This post has been a long time in coming. The trip, the rush of excitement upon arrival and adjusting to the Thai culture once again have left little time for us to tuck into a corner and ruminate, but the fireworks of arrival experiences will fade if I don’t jot them down now. We have a clumsy internet connection, but I think I can manage it.
Trips to the opposite side of the world are notorious endurance tests and they don’t get easier, no matter how many times you’ve done it. This particular trip was sabotaged before it began while we were waiting for our Singapore Air flight in JFK. We had just flown from Boston to JFK on JetBlue (an airline I highly recommend – spacious seats and cheap fares – about as good as one can expect these days, when air travel is hardly a notch away from bus travel). We were hungry when we arrived in New York and the nearest food stall hawked oriental fare. Well… you know… it was dumb. How dumb can you get? I mean… here we were, about to fly to a country that sports some of the best and most famous culinary delights in the world, and we ordered food at a nondescript counter in JFK under a cutesy sign that read “Wok and Roll.” Does that name say 'don't buy our food,' or what? We walked back to our table with two Styrofoam squares filled with noodles coated with brown grease and two pieces of meat from an unidentifiable part of a chicken’s anatomy. “Well, it will fill the hole anyway,” A said, not having a clue of the double entendre that would soon make itself evident.
Anyone remember wind-up clocks? Well, for this trip, A was a clock wound thrice too many turns to begin with and she was wound to distraction. It was all I could do to keep her from wandering off on her own in the airports, never to be seen again; and why not? She was heading off to the other side of the world, leaving friends and family behind and following an unpredictable man to an island in the Andaman Sea. But wait! That’s what she’s done all her life – she’s flown off to live in Africa, Japan and many parts of Asia before – nothing new here, or was there? Sure it was. There are more concerns about the parachute opening when you jump off a cliff at our age than when you are twenty, and to make the leap with a belly filled with "Wok and Roll" food was an additional handicap. Little did A know how much her tummy would roll.

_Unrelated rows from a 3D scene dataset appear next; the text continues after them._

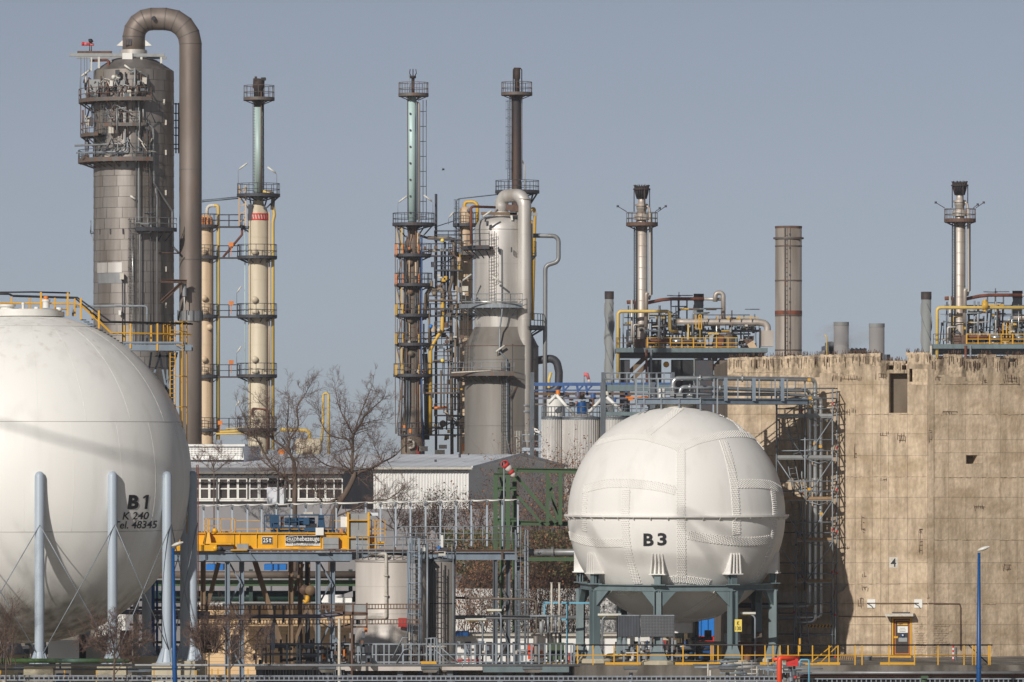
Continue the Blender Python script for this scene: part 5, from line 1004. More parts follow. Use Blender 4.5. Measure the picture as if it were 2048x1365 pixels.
# ------------------------------------------------------------ flare units on the right
def flare_unit(f, u0, v0, label, full):
    k = f.k; o = lambda u, v, d=0.0: f.p(u0 + u, v0 + v, d)
    c = o(0, 0); c.z = 0; t = thing('flare_stack', label, 'flare stack', c)
    q = MB(); q.lathe([(11.3 * k, f.z(v0 + 690) * 0 + o(0, 705).z), (11.3 * k, o(0, 452).z), (9 * k, o(0, 450).z), (9 * k, o(0, 420).z), (10.5 * k, o(0, 419).z), (10.5 * k, o(0, 408).z), (7.5 * k, o(0, 407).z), (7.5 * k, o(0, 396).z)], c, 28); q.build('stack', 'stainless', t)
    for v in range(470, 690, 22): q = MB(); q.cyl(o(0, v), 11.55 * k, -.05, .05, 28); q.build('ring_joint', 'stainless', t)
    q = MB(); q.lathe([(15 * k, o(0, 440).z), (15 * k, o(0, 430).z)], c, 24); q.cyl(o(2, 440), 14.5 * k, 0, 11 * k, 24); q.build('drum', 'stainless', t)
    q = MB(); q.lathe([(8.5 * k, o(0, 398).z), (8.5 * k, o(0, 393).z), (10.5 * k, o(0, 386).z), (13.5 * k, o(0, 376).z), (14 * k, o(0, 373).z), (11 * k, o(0, 373).z)], c, 20); q.build('flare_tip', 'soot', t)
    for i in range(18): d = adir(i * 20) * k; q = MB(); q.tube([o(0, 398) + d * 9, o(0, 386) + d * 12.5, o(0, 374) + d * 14], .08, 5); q.tube([o(0, 374) + d * 14, o(0, 370.5) + d * (16 if i % 2 else 12)], .06, 4); q.build('burner_nozzle', 'soot', t)
    q = MB(); q.cyl(o(0, 379), 17.5 * k, -.06, .06, 24); q.build('tip_ring', 'soot_stack', t); q = MB(); q.cyl(o(0, 411), 13 * k, -.1, .12, 20); q.build('collar', 'stainless', t)
    for a in (-70, 20, 75, 160): d = adir(a) * 16.3 * k; q = MB(); q.tube([o(0, 424) + d, o(0, 377) + d], .06, 5); q.build('guard_post', 'soot_stack', t)
    ring_platform(t, o(0.5, 448), 11.5 * k, 31.5 * k, 0, 360, 'rusty_steel', 22 * k, .22, 8, .035, 20, mr='walk_steel', cone=.5)
    for a, e in (((-30, 424), (-48, 413)), ((27, 424), (36, 417)), ((32, 424), (48, 413))): q = MB(); q.tube([o(*a), o(*e)], .04, 4); q.cyl(o(*e), .13, -.12, .12, 8); q.build('flame_detector', 'dark_steel', t)
    f2 = Fr(f.Y); sh = lambda L: [(u0 + p[0], v0 + p[1], *(p[2:] or (0,))) for p in L]
    for pts, r, m_, bd in (([(8, 412, -.4), (14.5, 416, -.4), (16.5, 430, -.4), (17, 590, -.4), (14, 600, -.4)], 2.6, 'stainless', 6), ([(20.5, 455, 0), (20.5, 590, 0)], 1.3, 'walk_steel', 3), ([(-14.5, 455, 0), (-15, 690, 0)], 1.5, 'galv_dark', 3), ([(-11, 455, -.6), (-11, 690, -.6)], 1, 'dark_pipe', 3)):
        pipe('pilot_pipe', f2, sh(pts), r, m_, t, bend=bd, n=8)
    ladder(t, o(-14, 690, -.6), o(-14, 455, -.6), 4 * k, 'galv_dark', False)
    # process deck round the foot of the stack
    dk = thing('process_deck', ('pipe laden steel deck with yellow railings round the left stainless flare stack' if full else 'pipe laden steel deck round the right stainless flare stack at the frame edge'), 'process unit', o(60, 702))
    x0, x1 = (-52, 250) if full else (-56, 190)
    b = MB(); b.box(o(x0, 706, -2.5), o(x1, 697, 6)); b.build('deck', 'frame_green', dk)
    b = MB(); b.box(o(80, 663, 1.5), o(x1 - 14, 659, 5)); b.build('upper_deck', 'galv_dark', dk); rb = MB(); rail(rb, [o(80, 659, 1.6), o(x1 - 14, 659, 1.6)], 20 * k, .045, sp=1.2); rb.build('upper_railing', 'galv_dark', dk)
    b = MB(); b.box(o(x0 + 5, 716, -1.5), o(x1 - 6, 706.5, 5)); b.build('under_beam', 'dark_steel', dk)
    for u, w, m_ in ((-34, 20, 'dark_steel'), (26, 26, 'black_paint'), (70, 22, 'black_paint'), (90, 26, 'black_paint'), (124, 34, 'dark_steel'), (170, 30, 'brown_pipe'), (240, 26, 'dark_steel')):
        if u > x1 - 10: continue
        b = MB(); p_ = o(u, 720); b.box((p_.x - w * k / 2, p_.y - 1, 0), (p_.x + w * k / 2, p_.y + 1, p_.z)); b.build('leg', m_, dk)
    rb = MB(); rail(rb, [o(x0, 697, -2.4), o(-4, 697, -2.4)], 20 * k, .04, sp=1.4); rb.build('railing', 'rusty_steel', dk)
    for i in range(8 if full else 7):
        u = 10 + i * 23; b = MB(); b.bar(o(u, 697, -2.5), o(u, 676, -2.5), .14 if i % 2 == 0 else .09); b.build('railing_post', 'safety_yellow', dk)
    for v in (677, 687, 695): b = MB(); b.bar(o(10, v, -2.5), o(190 if full else 150, v, -2.5), .08); b.build('rail', 'safety_yellow' if v > 680 else 'yellow_paint', dk)
    for pts, r, m_, bd in (([(-48, 760, -2), (-48, 624, -2), (55, 624, -2), (55, 664, -2), (70, 664, -1)] if full else [(-48, 760, -2), (-48, 624, -2), (200, 624, -2)], 3.4, 'pale_yellow', 7), ([(-30, 605, 0), (-14, 604, 0), (-8, 620, 0)], 4, 'rust', 6), ([(12, 606, 0), (40, 600, .5), (60, 598, .5), (125, 598, .5)], 3.6, 'rust', 5), ([(125, 598, .5), (165, 599, .5)], 3.2, 'silver_pipe', 4),
                           ([(164, 640, .4), (164, 592, .4), (158, 586, .4)] if full else [(150, 650, 0), (150, 600, 0)], 3.8, 'stainless', 4), ([(147, 604, 0), (147, 586, 0), (163, 586, 0), (163, 645, 0)], 4.6, 'stainless', 7) if full else ([(28, 690, -1), (28, 610, -1)], 2, 'galv', 4),
                           ([(68, 645, -.5), (84, 645, -.5), (232, 645, -.5), (251, 648, -.5), (251, 690, -.5)] if full else [(106, 643, -.5), (200, 643, -.5)], 7.2 if full else 6, 'stainless', 18), ([(8, 655, -1.2), (8.5, 590, -1.2), (11, 586, -1.2)], 4, 'stainless', 4), ([(34, 690, -1.4), (35, 612, -1.4)], 2.4, 'galv', 4), ([(10, 684, -1.5), (60, 684, -1.5)], 5, 'rust', 4), ([(60, 684, -1.5), (80, 684, -1.5)], 5.2, 'alu_pipe', 4), ([(80, 685, -1.5), (110, 685, -1.5)], 5, 'rusty_steel', 4), ([(110, 685, -1.5), (125, 685, -1.5)], 5.2, 'alu_pipe', 4),
                           ([(15, 632, -1), (50, 632, -1)], 1.6, 'pale_yellow', 4), ([(-28, 690, -1), (-27, 612, -1)], 1.6, 'galv_dark', 4), ([(-20, 690, -.5), (-20, 600, -.5)], 2.4, 'silver_pipe', 4), ([(20, 654, -1.4), (58, 652, -1.4)], 1, 'plate_worn', 3), ([(8, 700, -2.6), (9, 780, -2.6)], 2.4, 'rust', 3), ([(18, 700, -2.6), (18, 780, -2.6)], 2, 'galv', 3), ([(74, 600, 2), (74, 690, 2)], 1.4, 'galv_dark', 3), ([(-60, 760, -2), (-60, 700, -2)], 2.4, 'plate_worn', 3)):
        pipe('process_pipe', f2, sh(pts), r, m_, dk, bend=bd, n=10, seg=6)
    b = MB(); b.lathe([(9.5 * k, -18 * k), (9.5 * k, 16 * k)], o(0, 672, -.5), 18); b.cyl(o(0, 690, -.5), 13 * k, 0, 9 * k, 18); b.build('stack_base', 'stainless', dk)
    b = MB(); b.box(o(-14, 697, -2), o(14, 679, 0)); b.build('base_skirt', 'rusty_steel', dk)
    for u in (-44, -36, -28, -16, -8, 14, 22, 31, 40, 48, 57, 62, 70, 81, 88, 98, 104, 112, 118, 127, 134, 146, 157, 176, 188, 200, 206, 216, 228, 236):
        if u > x1 - 8: continue
        b = MB(); b.bar(o(u, 700, rnd.uniform(-1.5, 4)), o(u, rnd.uniform(620, 660) if u < 90 or u > 130 else 655, rnd.uniform(-1, 4)), rnd.choice((.12, .18, .22))); b.build('frame_post', rnd.choice(['galv_dark', 'frame_green', 'steel_blue', 'dark_steel', 'galv']), dk)
    for i in range(64):
        u = rnd.uniform(-40, x1 - 30); v = rnd.choice((618, 636, 650, 662, 668, 690)); b = MB(); d = rnd.uniform(-1, 4); b.bar(o(u, v, d), o(u + rnd.uniform(14, 40), v, d), rnd.choice((.1, .16, .2))); b.build('frame_beam', rnd.choice(['galv_dark', 'frame_green', 'dark_steel', 'walk_steel', 'galv', 'rusty_steel', 'yellow_paint']), dk)
    for i in range(130):
        u = rnd.uniform(-36, x1 - 24); v = max(rnd.uniform(628, 694), rnd.uniform(620, 694)); w, h = rnd.uniform(3, 10), rnd.uniform(3, 9); d = rnd.uniform(-1.6, 3); b = MB()
        if i % 3: b.box(o(u, v + h, d), o(u + w, v, d + .6))
        else: b.cyl(o(u, v, d), w * .4 * k, -h * k, 0, 12)
        b.build('valve_block' if i % 3 else 'small_vessel', rnd.choice(['walk_steel', 'dark_steel', 'galv_dark', 'galv', 'plate_worn', 'stainless', 'rusty_steel', 'black_paint', 'cabinet_grey', 'yellow_paint', 'frame_green']), dk)
    for i in range(34 if full else 22):                       # machinery filling the deck
        u = rnd.uniform(16, x1 - 34); d = rnd.uniform(.5, 4.5); b = MB(); w, h = rnd.uniform(8, 24), rnd.uniform(8, 26); base_ = rnd.choice((697, 697, 660))
        if i % 3 == 0: b.cyl(o(u, base_, d), w * .35 * k, 0, h * 1.3 * k, 14)
        elif i % 3 == 1: b.lathe([(0, -w * .7 * k), (h * .22 * k, -w * .66 * k), (h * .25 * k, w * .66 * k), (0, w * .7 * k)], o(u, base_ - h * .5, d), 14, axis='X')
        else: b.box(o(u, base_, d), o(u + w, base_ - h, d + 1.2))
        b.build(('vessel', 'exchanger', 'machine_box')[i % 3], rnd.choice(['dark_steel', 'dark_steel', 'black_paint', 'frame_green', 'galv_dark', 'brown_pipe', 'rusty_steel', 'walk_steel', 'stainless', 'cabinet_grey']), dk)
    for i in range(16):
        u = rnd.uniform(-30, x1 - 30); d = rnd.uniform(-1.8, 2); v = rnd.uniform(625, 665); pipe('process_pipe', f2, sh([(u, 695, d), (u, v, d), (u + rnd.uniform(12, 40), v, d)] if i % 2 else [(u, 700, d), (u, v - 15, d)]), rnd.uniform(.9, 2.4), rnd.choice(['stainless', 'galv', 'pale_yellow', 'rust', 'dark_pipe', 'silver_pipe', 'alu_pipe', 'walk_steel']), dk, bend=3, n=7, seg=4)
    if full:
        for u in (107, 113, 118): b = MB(); b.bar(o(u, 660, -2.2), o(u, 631, -2.2), .12); b.build('gate_bar', 'safety_yellow', dk)
        for u in (128, 150, 172, 194, 216): b = MB(); b.bar(o(u, 640, -1.4), o(u, 632, -1.4), .1); b.build('railing_post', 'safety_yellow', dk)
        b = MB(); b.tube([o(122, 631, -1.4), o(215, 631, -1.4)], .05, 5); b.build('rail', 'dark_steel', dk)
        b = MB(); b.lathe([(0, 14 * k), (12 * k, 12 * k), (22 * k, 5 * k), (25 * k, 0), (25 * k, -24 * k)], o(168, 674, 1), 24); b.build('domed_vessel', 'brown_pipe', dk)
        b = MB(); b.box(o(152, 697, -1), o(163, 672, 0)); b.build('red_cabinet', 'rust', dk)
        b = MB(); b.box(o(238, 694, -1.8), o(262, 662, .4)); b.build('duct_box', 'stainless', dk)
        b = MB(); b.bar(o(214, 697, -1), o(226, 690, -1), 1.0); b.build('chute', 'beige_worn', dk)
        b = MB(); b.lathe([(0, -.5), (6 * k, -.3), (6 * k, .3), (0, .5)], o(48, 730, -2), 14, axis='Y'); b.build('yellow_valve', 'safety_yellow', dk)
        for p, q_ in (((118, 760), (160, 720)), ((134, 765), (170, 735)), ((-20, 760), (20, 720)), ((-30, 750), (6, 716))): b = MB(); b.bar(o(*p, 0), o(*q_, 0), .5); b.build('raking_strut', 'brown_frame', dk)
        for i in range(10): b = MB(); u = 112 + rnd.uniform(0, 50); v = 715 + rnd.uniform(0, 40); b.cyl(o(u, v, 0), .2 + rnd.random() * .3, -.4, .4, 10); b.build('small_vessel', rnd.choice(['plate_worn', 'beige_worn', 'galv', 'brown_frame']), dk)
    else:
        b = MB(); b.lathe([(7 * k, -.3), (9 * k, -.3), (9 * k, .3), (7 * k, .3), (7 * k, -.3)], o(47, 620, -2.2), 16, axis='X'); b.lathe([(3.5 * k, -12 * k), (3.5 * k, 12 * k)], o(47, 620, -2.2), 12); b.build('yellow_loop', 'yellow_paint', dk)
        for u in (83, 90, 97): b = MB(); b.bar(o(u, 684, -2.2), o(u, 655, -2.2), .12); b.build('gate_bar', 'safety_yellow', dk)
    # latticed pipe head frame above the deck
    for u in (60, 76, 92): b = MB(); b.bar(o(u, 640, 3), o(u, 596, 3), .16); b.build('frame_post', 'galv_dark', dk)
    for a, e in (((52, 590), (80, 591)), ((74, 590), (104, 590)), ((60, 612), (92, 612)), ((60, 630), (92, 612)), ((76, 583), (76, 596))): b = MB(); b.bar(o(*a, 3), o(*e, 3), .12); b.build('frame_beam', 'galv_dark', dk)
    return t
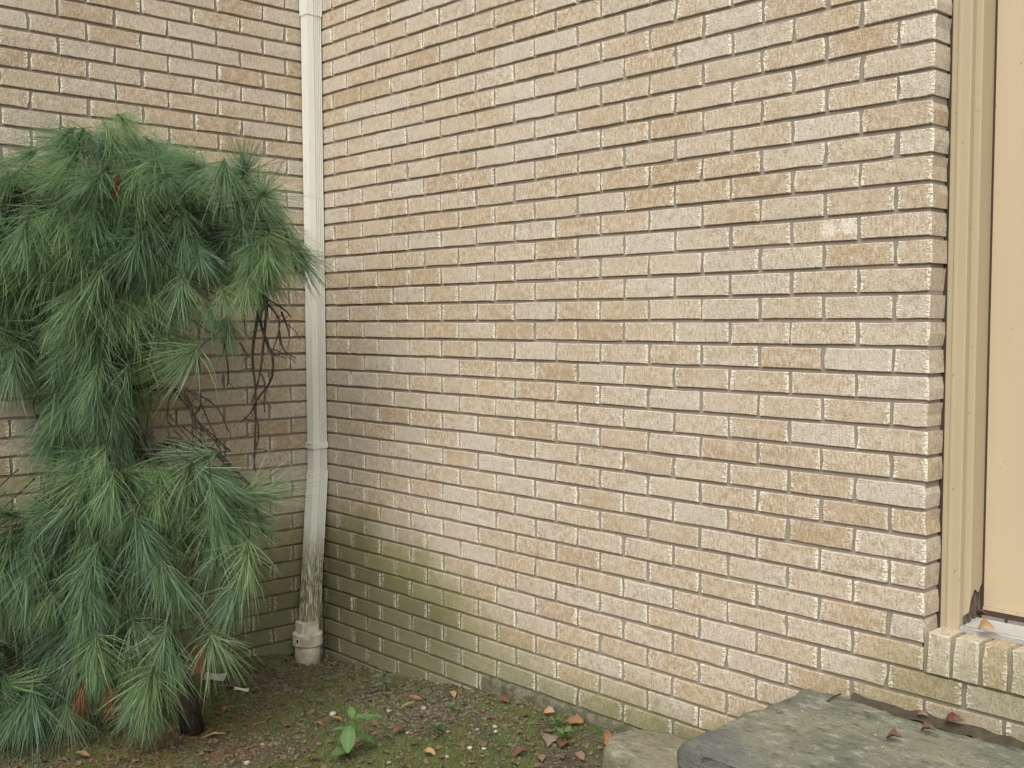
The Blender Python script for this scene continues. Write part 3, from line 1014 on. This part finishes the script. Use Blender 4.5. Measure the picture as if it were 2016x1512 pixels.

Yep… she was sick all the way around the world. I had so looked forward to introducing her to the gracious and elegant service on Singapore Airlines, knowing that it was the perfect introduction the world I was taking her to, but Wok and Roll owned the day and the night, and A spent the entire trip with stomach cramps and wore the aisle carpet smooth with many trips to the aft loo on the aircraft. But she’s a trooper and I heard few complaints, other than the ones easily recognized in the pallor of her face.
The long trip to Phuket was broken by a short layover in Frankfort and then a longer one in Singapore, where A gave herself a makeshift shower in front of a sink in the lady’s loo. We arrived to waiting, loving friends in Phuket around 2 PM, which was, of course, 2 AM in the land we had left thirty hours before, proving once again that our aged bodies can perform unexpected miracles when called for.